**WHAT THE TASK ASKS:**
Each entry below must be repeated exactly, with pictures left out.

**ITEMS:**
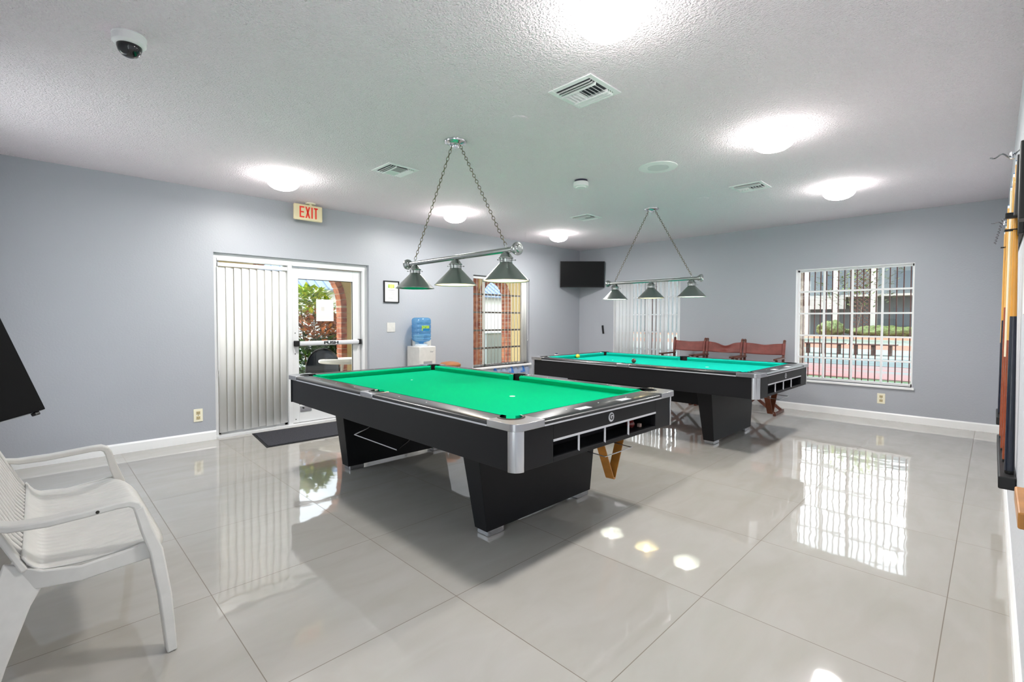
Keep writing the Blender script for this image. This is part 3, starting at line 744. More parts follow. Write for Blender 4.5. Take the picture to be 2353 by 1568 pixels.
def outlet(label, loc, rz):
    t = thing('wall_outlet', label, 'outlet', loc, rz, 'duplex wall outlets')
    B().bb(0,.006,-.041,.041,-.066,.066).out('cover_plate', M_ivory, t, bev=.003)
    for s in (-1,1):
        q = B().bb(.005,.009,-.018,.018,s*.026-.017,s*.026+.017).out('socket', mat('socket_tan',(196,180,140),.4), t, bev=.006)
        B().bb(.009,.0094,-.009,-.006,s*.026-.006,s*.026+.008).bb(.009,.0094,.006,.009,s*.026-.006,s*.026+.008).bb(.009,.0094,-.003,.003,s*.026-.012,s*.026-.008).out('socket_slots', M_slot, q)
    B().cyl((.006,0,0),(.0075,0,0),.004).out('screw', M_chrome, t)
outlet('ivory duplex outlet low on the left wall beside the blind', (0,1.185,.275), 0)
outlet('white duplex outlet low on the back wall below the gridded window', (4.82,YB,.27), -PI/2)

# water dispenser with bottle
t = thing('water_dispenser', 'white water dispenser standing against the left wall', 'water dispenser', (0,3.82,0))
B().bb(.03,.34,-.135,.135,.02,.60).bb(.03,.34,-.135,.135,.60,.905).out('cabinet', M_plastic, t, bev=.012, seg=3, smooth=True)
B().bb(.03,.10,-.05,.225,.30,1.055).out('rear_panel', M_plastic, t, bev=.008)
B().bb(.335,.342,-.12,.12,.05,.5).out('front_door', M_white, t, bev=.003)
B().lathe([(0,.905),(.085,.905),(.088,.92),(.07,.935),(0,.935)],32,(.185,0,0)).out('bottle_collar', M_white, t, smooth=True)
text('lettering','Vital',.03,mat('logo_grey',(120,120,128),.5),t,Matrix.Translation((.3405,.06,.83)) @ MX,extrude=.0004,shear=.3)
B().bb(.34,.342,-.07,.07,.55,.70).out('tap_recess', M_ink, t)
t = thing('water_bottle', 'blue water bottle upside down on the white dispenser', 'water bottle', (.185,3.82,.93))
rb = .132; prof = [(.03,0),(.03,.02),(.05,.03),(.11,.045),(rb,.07)]
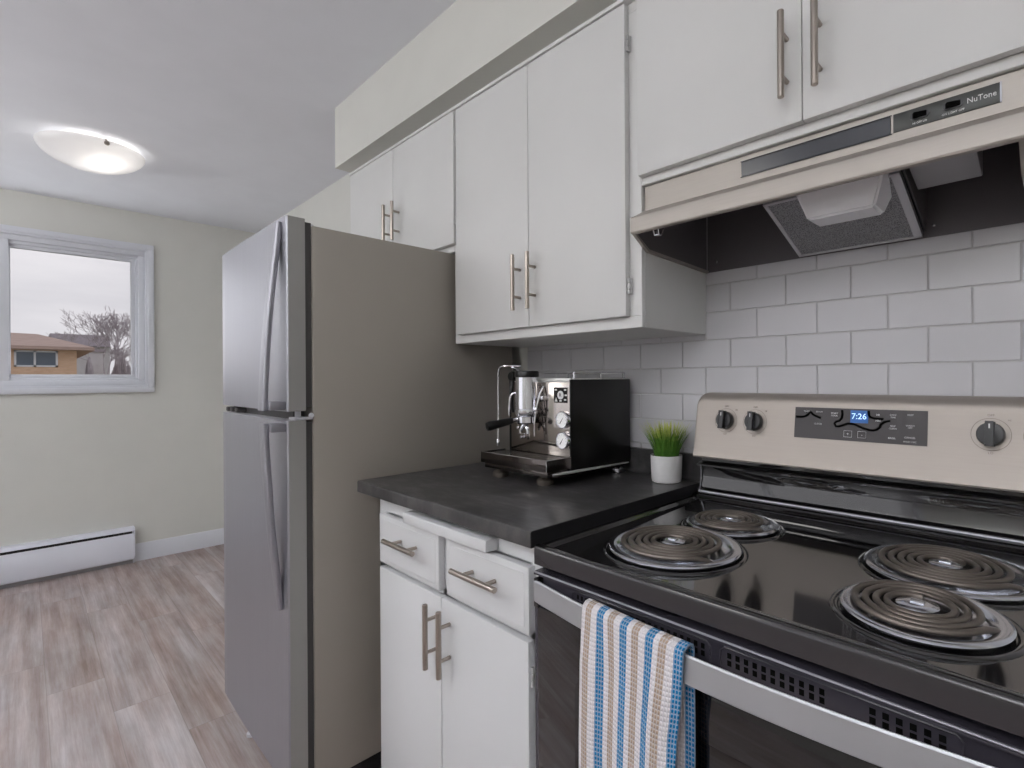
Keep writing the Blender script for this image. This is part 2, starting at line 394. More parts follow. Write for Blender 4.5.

**RESPONSE TO THE EXERCISE:**
Keep writing the Blender script for this image. This is part 3, starting at line 744. More parts follow. Write for Blender 4.5. Take the picture to be 2353 by 1568 pixels.
def outlet(label, loc, rz):
    t = thing('wall_outlet', label, 'outlet', loc, rz, 'duplex wall outlets')
    B().bb(0,.006,-.041,.041,-.066,.066).out('cover_plate', M_ivory, t, bev=.003)
    for s in (-1,1):
        q = B().bb(.005,.009,-.018,.018,s*.026-.017,s*.026+.017).out('socket', mat('socket_tan',(196,180,140),.4), t, bev=.006)
        B().bb(.009,.0094,-.009,-.006,s*.026-.006,s*.026+.008).bb(.009,.0094,.006,.009,s*.026-.006,s*.026+.008).bb(.009,.0094,-.003,.003,s*.026-.012,s*.026-.008).out('socket_slots', M_slot, q)
    B().cyl((.006,0,0),(.0075,0,0),.004).out('screw', M_chrome, t)
outlet('ivory duplex outlet low on the left wall beside the blind', (0,1.185,.275), 0)
outlet('white duplex outlet low on the back wall below the gridded window', (4.82,YB,.27), -PI/2)

# water dispenser with bottle
t = thing('water_dispenser', 'white water dispenser standing against the left wall', 'water dispenser', (0,3.82,0))
B().bb(.03,.34,-.135,.135,.02,.60).bb(.03,.34,-.135,.135,.60,.905).out('cabinet', M_plastic, t, bev=.012, seg=3, smooth=True)
B().bb(.03,.10,-.05,.225,.30,1.055).out('rear_panel', M_plastic, t, bev=.008)
B().bb(.335,.342,-.12,.12,.05,.5).out('front_door', M_white, t, bev=.003)
B().lathe([(0,.905),(.085,.905),(.088,.92),(.07,.935),(0,.935)],32,(.185,0,0)).out('bottle_collar', M_white, t, smooth=True)
text('lettering','Vital',.03,mat('logo_grey',(120,120,128),.5),t,Matrix.Translation((.3405,.06,.83)) @ MX,extrude=.0004,shear=.3)
B().bb(.34,.342,-.07,.07,.55,.70).out('tap_recess', M_ink, t)
t = thing('water_bottle', 'blue water bottle upside down on the white dispenser', 'water bottle', (.185,3.82,.93))
rb = .132; prof = [(.03,0),(.03,.02),(.05,.03),(.11,.045),(rb,.07)]
Keep writing the Blender script for this image. This is part 2, starting at line 394. More parts follow. Write for Blender 4.5.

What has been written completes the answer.